(Task instructions)
Reproduce precisely the lines between the start of the data below and the line with "COL = sc.collection", both included.

====== Data supplied

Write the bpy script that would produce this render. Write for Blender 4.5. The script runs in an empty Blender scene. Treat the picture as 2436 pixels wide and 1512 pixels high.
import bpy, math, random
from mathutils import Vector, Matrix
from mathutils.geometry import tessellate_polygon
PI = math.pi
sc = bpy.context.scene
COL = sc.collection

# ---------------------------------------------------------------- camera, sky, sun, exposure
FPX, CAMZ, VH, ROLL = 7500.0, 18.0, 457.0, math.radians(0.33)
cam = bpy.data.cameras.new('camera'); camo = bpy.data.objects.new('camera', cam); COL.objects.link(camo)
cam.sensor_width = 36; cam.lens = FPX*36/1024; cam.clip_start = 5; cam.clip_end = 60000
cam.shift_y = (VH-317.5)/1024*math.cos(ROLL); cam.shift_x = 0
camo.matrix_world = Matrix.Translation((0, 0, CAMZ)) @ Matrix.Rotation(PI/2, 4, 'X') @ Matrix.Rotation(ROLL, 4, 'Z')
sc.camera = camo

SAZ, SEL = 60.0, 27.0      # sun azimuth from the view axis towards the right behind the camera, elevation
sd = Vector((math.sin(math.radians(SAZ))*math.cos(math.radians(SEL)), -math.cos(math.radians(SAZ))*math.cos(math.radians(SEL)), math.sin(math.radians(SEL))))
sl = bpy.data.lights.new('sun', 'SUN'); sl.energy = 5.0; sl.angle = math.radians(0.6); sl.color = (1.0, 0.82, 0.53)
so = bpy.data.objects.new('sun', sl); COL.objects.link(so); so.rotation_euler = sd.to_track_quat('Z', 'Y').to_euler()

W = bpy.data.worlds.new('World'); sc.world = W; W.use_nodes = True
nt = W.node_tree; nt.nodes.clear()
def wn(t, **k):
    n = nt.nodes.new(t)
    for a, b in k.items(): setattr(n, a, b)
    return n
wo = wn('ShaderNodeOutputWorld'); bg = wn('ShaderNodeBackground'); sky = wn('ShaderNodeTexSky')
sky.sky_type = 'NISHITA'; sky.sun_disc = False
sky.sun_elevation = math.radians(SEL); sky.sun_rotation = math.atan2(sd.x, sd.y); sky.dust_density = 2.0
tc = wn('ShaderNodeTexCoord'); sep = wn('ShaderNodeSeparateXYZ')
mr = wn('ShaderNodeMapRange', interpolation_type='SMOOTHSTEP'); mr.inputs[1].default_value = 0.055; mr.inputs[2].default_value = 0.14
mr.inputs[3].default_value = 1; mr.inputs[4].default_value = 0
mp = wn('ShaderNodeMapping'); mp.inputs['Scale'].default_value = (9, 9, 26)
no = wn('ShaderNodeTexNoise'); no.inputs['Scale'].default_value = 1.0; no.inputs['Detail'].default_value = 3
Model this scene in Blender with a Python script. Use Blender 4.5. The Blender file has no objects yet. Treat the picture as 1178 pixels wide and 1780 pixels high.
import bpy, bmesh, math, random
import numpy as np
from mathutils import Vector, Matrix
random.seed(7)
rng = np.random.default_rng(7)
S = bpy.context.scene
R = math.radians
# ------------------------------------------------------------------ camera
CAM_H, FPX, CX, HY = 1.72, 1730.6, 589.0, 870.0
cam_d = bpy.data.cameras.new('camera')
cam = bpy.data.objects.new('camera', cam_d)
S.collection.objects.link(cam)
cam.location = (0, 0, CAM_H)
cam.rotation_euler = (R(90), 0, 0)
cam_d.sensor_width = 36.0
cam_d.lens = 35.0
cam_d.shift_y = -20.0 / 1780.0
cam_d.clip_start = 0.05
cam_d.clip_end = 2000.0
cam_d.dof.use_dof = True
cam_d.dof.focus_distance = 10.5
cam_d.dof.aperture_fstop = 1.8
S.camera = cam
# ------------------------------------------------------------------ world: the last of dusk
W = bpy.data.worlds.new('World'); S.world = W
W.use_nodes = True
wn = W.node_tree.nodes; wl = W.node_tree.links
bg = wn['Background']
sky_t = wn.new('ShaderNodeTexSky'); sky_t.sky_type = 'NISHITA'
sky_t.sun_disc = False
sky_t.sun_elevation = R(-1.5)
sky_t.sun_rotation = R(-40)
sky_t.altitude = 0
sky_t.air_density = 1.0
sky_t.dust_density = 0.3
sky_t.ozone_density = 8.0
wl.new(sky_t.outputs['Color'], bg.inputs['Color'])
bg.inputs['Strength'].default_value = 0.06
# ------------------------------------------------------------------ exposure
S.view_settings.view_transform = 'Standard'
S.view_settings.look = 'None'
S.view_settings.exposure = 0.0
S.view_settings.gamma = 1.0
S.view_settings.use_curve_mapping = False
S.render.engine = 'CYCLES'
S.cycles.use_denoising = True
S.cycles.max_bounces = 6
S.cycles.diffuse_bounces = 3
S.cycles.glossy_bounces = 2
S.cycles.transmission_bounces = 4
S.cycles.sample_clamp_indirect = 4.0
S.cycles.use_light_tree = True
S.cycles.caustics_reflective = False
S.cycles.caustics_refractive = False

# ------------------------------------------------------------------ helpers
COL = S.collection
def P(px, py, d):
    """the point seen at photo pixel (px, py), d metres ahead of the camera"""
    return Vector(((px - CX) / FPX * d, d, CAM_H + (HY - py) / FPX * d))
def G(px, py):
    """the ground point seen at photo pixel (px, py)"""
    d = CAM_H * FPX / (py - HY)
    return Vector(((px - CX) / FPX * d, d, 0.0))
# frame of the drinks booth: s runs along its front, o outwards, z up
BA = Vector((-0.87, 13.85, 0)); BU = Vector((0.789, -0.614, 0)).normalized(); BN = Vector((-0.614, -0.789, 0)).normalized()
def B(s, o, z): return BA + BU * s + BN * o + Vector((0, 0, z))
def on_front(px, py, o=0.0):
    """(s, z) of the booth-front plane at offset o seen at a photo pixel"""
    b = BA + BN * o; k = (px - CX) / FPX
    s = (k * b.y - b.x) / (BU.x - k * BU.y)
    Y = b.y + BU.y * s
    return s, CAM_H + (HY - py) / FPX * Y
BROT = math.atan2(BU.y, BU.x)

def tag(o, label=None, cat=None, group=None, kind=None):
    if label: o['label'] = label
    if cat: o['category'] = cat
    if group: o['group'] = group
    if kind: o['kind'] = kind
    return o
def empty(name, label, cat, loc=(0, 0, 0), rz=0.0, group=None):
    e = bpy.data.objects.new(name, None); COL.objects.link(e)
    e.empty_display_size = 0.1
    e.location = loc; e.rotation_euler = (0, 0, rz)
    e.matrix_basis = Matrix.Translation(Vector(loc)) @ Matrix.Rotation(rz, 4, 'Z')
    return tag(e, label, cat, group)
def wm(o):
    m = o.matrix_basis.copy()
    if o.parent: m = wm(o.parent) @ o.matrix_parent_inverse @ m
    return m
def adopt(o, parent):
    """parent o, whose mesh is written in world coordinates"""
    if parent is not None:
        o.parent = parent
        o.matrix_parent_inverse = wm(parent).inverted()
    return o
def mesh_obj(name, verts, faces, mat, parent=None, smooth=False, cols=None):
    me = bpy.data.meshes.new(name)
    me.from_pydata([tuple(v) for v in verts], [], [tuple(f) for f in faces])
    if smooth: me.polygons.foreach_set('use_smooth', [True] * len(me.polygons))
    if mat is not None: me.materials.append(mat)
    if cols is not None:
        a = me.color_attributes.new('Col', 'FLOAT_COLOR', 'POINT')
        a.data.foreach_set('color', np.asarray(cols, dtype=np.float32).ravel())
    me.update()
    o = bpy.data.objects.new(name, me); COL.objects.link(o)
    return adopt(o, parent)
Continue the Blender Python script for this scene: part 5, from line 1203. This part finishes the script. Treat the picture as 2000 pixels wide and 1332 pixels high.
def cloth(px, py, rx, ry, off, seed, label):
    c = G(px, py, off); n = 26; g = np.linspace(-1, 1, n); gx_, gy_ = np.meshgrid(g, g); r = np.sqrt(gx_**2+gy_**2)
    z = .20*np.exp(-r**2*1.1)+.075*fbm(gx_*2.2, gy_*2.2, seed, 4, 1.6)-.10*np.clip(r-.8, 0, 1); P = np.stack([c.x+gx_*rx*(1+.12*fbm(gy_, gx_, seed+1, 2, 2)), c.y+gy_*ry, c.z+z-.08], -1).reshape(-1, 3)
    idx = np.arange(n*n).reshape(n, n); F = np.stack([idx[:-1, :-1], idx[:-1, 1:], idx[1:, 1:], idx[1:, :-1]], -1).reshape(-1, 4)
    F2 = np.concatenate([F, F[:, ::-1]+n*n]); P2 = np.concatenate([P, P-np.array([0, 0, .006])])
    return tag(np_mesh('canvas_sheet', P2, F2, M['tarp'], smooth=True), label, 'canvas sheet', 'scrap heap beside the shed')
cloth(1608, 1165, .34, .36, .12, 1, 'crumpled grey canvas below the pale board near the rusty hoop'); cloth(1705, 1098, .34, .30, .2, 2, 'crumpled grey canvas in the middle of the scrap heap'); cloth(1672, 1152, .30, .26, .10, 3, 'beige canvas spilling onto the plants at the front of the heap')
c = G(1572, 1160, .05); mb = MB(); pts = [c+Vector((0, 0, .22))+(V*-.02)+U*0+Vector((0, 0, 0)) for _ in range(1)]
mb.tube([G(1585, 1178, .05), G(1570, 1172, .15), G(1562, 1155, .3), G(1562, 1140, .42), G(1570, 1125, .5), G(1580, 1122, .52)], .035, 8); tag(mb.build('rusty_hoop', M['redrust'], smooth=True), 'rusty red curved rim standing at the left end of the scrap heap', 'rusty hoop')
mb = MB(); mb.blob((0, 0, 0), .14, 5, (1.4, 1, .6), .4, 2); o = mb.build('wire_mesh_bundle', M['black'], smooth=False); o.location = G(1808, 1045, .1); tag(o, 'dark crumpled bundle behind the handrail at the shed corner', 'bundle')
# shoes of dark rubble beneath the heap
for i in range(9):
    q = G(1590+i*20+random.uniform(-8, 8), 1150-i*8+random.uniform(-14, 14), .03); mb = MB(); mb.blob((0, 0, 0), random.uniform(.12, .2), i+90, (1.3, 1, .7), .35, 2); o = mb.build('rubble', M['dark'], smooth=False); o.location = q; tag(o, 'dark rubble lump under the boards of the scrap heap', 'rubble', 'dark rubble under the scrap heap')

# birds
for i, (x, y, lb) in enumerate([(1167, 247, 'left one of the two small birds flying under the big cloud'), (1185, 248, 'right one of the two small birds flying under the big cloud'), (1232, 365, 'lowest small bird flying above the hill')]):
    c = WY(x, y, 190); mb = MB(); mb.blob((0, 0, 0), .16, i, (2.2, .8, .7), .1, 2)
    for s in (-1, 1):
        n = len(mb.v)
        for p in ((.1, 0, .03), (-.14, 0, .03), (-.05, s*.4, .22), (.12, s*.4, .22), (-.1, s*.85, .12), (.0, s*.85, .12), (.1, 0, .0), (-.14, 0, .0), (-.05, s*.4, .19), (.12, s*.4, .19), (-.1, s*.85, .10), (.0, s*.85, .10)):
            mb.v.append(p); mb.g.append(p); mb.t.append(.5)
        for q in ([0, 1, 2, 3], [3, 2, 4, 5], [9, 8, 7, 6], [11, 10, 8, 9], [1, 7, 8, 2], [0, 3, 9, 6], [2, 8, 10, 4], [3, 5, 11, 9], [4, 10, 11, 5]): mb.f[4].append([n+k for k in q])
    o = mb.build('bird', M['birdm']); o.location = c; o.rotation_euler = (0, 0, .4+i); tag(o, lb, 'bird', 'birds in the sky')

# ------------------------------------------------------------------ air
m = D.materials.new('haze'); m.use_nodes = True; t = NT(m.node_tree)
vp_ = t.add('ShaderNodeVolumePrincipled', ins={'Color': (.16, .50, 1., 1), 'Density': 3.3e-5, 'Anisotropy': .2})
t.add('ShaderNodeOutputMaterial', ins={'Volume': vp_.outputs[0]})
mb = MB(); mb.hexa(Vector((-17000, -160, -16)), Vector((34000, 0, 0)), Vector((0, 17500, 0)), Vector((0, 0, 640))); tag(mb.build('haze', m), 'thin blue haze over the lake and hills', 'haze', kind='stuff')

============

(Response for this exercise)
Write the bpy script that would produce this render. Write for Blender 4.5. The script runs in an empty Blender scene. Treat the picture as 2436 pixels wide and 1512 pixels high.
import bpy, math, random
from mathutils import Vector, Matrix
from mathutils.geometry import tessellate_polygon
PI = math.pi
sc = bpy.context.scene
COL = sc.collection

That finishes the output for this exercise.